According to Emery, Pepe's slow start in north London damaged his job prospects, with the Spaniard preferring to bring in a different player who already proved himself a Premier League star.

“We signed Pepe," Emery told The Guardian "He’s a good player but we didn’t know his character and he needs time, patience.

"I favoured someone who knew the league and wouldn’t need to adapt. Zaha won games on his own: Tottenham, Manchester City, us. Incredible performances. I told them: ‘This is the player I know and want.’

"I met Zaha and he wanted to come. The club decided Pepe was one for the future. I said: ‘Yes, but we need to win now and this lad wins games.’ He beat us on his own."

Emery admitted that signing Zaha wouldn't have been simple, with Palace determined to keep hold of their top player.

“It’s also true he was expensive and Palace didn’t want to sell,” Emery said. “There were a series of decisions that had repercussions.”

Emery recalled the end of his tenure with the Gunners, which ended with a seven-match winless streak.
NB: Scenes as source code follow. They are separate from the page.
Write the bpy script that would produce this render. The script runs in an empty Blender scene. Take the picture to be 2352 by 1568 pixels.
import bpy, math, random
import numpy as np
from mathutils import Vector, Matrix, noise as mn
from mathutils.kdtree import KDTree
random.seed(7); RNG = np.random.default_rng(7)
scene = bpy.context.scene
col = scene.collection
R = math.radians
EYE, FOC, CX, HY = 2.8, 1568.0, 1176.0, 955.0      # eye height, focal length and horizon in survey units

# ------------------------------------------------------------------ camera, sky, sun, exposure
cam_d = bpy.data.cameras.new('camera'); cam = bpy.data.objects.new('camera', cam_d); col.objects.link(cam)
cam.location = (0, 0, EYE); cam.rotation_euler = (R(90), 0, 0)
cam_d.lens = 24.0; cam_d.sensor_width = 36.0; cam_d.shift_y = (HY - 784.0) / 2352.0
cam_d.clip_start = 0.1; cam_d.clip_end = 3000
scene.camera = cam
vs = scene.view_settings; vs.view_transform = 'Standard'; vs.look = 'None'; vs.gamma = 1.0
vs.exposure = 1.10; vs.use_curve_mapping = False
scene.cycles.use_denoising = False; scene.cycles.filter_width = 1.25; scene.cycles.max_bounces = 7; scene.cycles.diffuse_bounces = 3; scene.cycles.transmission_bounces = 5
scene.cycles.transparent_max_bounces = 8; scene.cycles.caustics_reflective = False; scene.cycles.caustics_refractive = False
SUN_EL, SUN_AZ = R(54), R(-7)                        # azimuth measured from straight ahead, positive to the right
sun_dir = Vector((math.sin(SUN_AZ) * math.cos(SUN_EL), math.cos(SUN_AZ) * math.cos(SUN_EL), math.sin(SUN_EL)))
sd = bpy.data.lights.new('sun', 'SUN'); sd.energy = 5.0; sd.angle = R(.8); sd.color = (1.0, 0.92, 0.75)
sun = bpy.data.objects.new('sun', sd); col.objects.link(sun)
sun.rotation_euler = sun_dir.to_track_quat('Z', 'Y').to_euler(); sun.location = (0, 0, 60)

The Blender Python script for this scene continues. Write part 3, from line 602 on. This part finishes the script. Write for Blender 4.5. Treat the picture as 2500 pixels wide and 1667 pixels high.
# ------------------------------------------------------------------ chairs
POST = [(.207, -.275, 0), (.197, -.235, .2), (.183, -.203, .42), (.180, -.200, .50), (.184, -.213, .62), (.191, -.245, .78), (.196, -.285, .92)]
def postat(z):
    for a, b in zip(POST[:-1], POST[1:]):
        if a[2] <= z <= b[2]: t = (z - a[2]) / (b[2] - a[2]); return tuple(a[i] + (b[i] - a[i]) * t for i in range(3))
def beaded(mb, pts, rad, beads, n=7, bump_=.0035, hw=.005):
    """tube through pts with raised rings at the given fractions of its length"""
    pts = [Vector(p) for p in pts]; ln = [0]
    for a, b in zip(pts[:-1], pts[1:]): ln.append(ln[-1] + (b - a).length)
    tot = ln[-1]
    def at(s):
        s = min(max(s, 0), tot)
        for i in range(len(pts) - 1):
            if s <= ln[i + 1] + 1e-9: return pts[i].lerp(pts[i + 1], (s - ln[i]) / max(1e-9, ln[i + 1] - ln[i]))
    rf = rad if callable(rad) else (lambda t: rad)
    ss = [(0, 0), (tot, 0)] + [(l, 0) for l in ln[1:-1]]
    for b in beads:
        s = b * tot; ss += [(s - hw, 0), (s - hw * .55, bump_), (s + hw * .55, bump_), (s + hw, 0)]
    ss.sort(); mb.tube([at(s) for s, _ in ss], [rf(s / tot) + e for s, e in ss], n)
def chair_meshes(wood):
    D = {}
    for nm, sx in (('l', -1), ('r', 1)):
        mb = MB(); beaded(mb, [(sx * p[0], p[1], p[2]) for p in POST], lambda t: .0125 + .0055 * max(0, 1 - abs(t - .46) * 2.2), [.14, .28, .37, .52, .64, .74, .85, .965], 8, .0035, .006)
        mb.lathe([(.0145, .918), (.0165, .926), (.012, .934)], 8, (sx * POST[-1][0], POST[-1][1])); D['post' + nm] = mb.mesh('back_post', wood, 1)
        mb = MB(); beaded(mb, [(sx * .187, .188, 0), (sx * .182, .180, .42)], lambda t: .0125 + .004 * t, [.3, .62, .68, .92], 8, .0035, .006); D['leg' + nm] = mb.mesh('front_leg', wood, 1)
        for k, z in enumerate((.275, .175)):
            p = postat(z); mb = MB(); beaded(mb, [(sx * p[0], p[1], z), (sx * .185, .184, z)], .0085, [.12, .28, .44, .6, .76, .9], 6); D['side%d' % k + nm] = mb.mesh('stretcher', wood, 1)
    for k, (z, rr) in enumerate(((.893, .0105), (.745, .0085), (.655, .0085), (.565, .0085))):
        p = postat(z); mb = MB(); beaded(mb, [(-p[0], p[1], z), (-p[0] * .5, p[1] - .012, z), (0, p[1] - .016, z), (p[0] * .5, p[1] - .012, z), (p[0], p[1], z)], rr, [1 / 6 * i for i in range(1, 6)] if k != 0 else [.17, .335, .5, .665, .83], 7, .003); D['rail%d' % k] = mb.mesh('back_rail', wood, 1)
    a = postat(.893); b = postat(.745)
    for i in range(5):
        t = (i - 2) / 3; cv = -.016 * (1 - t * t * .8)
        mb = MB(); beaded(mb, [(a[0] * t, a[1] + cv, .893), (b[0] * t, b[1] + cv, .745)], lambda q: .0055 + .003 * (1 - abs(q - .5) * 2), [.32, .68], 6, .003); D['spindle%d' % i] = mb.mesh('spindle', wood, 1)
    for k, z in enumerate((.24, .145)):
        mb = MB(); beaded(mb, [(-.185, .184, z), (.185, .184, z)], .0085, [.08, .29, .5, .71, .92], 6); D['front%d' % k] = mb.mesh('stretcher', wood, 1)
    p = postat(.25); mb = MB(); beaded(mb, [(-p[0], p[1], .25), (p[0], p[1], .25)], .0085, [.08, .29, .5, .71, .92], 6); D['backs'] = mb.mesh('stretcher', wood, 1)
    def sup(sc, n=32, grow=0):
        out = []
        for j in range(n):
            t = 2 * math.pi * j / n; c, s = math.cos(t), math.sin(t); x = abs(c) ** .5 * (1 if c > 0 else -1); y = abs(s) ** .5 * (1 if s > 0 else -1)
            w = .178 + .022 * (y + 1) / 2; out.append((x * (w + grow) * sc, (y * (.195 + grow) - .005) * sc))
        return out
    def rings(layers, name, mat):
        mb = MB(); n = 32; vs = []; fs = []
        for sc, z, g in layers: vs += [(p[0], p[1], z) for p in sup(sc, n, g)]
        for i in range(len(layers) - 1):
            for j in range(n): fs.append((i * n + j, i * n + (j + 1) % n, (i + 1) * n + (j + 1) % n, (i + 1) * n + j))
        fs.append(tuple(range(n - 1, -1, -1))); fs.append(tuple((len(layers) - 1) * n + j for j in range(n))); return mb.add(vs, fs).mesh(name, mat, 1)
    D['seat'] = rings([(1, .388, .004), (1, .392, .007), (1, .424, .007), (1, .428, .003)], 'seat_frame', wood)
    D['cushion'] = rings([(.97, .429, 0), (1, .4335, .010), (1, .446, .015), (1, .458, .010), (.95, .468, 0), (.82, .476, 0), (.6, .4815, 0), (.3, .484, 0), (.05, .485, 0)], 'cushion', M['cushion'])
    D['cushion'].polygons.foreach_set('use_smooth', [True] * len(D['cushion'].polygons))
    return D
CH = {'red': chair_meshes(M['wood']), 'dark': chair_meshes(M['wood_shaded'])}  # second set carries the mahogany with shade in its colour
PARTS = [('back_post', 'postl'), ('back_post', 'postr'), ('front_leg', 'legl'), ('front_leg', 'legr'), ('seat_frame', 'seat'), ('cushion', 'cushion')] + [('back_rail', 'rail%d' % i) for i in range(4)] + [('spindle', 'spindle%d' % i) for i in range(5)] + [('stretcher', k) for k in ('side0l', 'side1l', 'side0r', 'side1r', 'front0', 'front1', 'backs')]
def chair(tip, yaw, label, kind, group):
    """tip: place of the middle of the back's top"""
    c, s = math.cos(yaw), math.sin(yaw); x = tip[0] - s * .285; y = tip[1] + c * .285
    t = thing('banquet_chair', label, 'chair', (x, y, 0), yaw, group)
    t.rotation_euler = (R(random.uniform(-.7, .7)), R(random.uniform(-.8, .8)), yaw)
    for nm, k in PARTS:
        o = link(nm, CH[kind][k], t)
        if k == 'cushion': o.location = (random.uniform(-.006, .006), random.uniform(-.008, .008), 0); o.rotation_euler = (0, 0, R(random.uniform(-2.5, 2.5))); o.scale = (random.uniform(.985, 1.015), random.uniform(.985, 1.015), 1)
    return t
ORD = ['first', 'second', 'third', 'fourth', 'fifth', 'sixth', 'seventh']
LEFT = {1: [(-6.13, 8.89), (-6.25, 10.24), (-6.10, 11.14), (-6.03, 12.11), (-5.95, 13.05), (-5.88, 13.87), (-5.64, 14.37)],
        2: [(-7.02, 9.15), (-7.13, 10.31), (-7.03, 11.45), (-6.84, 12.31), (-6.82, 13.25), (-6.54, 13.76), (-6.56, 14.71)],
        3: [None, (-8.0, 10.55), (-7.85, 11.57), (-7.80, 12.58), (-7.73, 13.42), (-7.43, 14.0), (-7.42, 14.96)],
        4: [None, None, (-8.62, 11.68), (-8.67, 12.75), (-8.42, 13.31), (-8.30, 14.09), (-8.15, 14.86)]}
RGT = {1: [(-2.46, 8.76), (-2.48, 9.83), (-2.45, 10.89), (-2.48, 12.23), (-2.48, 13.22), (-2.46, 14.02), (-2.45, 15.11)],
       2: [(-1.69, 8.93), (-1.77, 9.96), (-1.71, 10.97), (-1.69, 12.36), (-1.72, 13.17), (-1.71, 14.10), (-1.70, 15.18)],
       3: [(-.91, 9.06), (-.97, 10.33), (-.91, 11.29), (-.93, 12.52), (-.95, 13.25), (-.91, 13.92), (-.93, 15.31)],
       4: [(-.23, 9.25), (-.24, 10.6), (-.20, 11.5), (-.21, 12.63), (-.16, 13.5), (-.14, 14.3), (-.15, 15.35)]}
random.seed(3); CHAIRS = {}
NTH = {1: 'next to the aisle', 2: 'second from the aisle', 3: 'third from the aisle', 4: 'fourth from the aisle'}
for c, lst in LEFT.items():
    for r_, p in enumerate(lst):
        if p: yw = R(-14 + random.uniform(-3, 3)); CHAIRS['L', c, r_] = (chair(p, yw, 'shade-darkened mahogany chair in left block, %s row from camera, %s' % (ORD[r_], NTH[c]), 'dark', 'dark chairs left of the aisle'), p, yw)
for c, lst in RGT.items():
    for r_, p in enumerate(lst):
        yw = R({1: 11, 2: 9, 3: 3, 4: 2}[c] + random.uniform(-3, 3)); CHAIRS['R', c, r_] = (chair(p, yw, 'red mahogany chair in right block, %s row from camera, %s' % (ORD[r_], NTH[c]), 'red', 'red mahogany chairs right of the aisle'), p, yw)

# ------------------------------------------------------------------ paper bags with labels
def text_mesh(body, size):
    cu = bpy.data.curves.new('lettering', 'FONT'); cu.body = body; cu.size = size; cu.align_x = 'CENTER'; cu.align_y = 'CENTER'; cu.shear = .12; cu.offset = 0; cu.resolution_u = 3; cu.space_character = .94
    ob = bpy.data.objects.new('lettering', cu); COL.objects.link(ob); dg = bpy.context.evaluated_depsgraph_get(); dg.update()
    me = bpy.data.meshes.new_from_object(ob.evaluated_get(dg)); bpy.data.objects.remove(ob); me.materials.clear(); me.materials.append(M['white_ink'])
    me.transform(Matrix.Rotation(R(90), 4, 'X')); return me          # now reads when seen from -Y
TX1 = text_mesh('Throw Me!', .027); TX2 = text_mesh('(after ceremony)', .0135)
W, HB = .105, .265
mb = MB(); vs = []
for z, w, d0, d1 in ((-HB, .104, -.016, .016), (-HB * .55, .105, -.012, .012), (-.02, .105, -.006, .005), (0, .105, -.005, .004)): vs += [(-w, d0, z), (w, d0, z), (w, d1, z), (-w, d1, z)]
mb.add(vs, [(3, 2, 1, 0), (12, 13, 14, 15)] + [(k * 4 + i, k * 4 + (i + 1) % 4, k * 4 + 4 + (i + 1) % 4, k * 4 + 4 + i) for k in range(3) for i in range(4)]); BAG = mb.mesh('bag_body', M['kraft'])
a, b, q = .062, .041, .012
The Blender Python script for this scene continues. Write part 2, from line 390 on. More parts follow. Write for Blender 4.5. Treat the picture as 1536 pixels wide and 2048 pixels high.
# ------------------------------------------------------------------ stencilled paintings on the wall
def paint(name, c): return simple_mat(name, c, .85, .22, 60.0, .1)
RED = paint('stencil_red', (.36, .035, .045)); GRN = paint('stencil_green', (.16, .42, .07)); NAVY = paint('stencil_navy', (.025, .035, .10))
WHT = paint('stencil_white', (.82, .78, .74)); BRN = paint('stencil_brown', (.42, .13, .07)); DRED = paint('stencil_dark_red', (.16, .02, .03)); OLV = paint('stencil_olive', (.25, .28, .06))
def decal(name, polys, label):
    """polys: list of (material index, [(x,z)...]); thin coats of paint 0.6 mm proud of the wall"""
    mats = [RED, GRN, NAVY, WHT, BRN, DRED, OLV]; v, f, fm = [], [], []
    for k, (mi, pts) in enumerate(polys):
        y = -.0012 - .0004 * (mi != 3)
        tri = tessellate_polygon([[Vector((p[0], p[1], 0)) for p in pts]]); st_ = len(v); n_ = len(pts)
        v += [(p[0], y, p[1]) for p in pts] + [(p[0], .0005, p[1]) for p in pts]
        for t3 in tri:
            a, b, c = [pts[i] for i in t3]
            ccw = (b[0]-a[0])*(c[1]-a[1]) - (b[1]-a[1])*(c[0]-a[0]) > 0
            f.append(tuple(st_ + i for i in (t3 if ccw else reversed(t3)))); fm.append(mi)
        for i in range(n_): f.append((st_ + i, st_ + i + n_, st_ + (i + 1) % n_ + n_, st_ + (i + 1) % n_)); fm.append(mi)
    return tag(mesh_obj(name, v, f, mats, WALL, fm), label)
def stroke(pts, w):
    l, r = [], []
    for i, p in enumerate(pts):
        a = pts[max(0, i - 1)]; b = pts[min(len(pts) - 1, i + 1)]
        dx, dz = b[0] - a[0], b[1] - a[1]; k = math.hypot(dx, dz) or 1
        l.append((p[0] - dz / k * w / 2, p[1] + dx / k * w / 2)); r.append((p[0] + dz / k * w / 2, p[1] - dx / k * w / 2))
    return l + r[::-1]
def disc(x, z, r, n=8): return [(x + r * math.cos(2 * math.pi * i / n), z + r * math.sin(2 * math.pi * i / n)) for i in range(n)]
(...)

That run of poor results, Emery said, created a snowball effect that he was unable to recover from.

“It’s difficult," Emery said. "The energy slips, things drift; everything does, everyone does. Some support you but you feel the atmosphere, relationships [shift].

"And that transmits to the pitch. Losing leads against Palace and Wolves reflected our emotional state: we weren’t right. It wasn’t working. 

"I told the players: ‘I don’t see the team I want.’ That commitment and unity wasn’t there any more. That’s when I see I’m on my own. The club left me alone, and there was no solution.”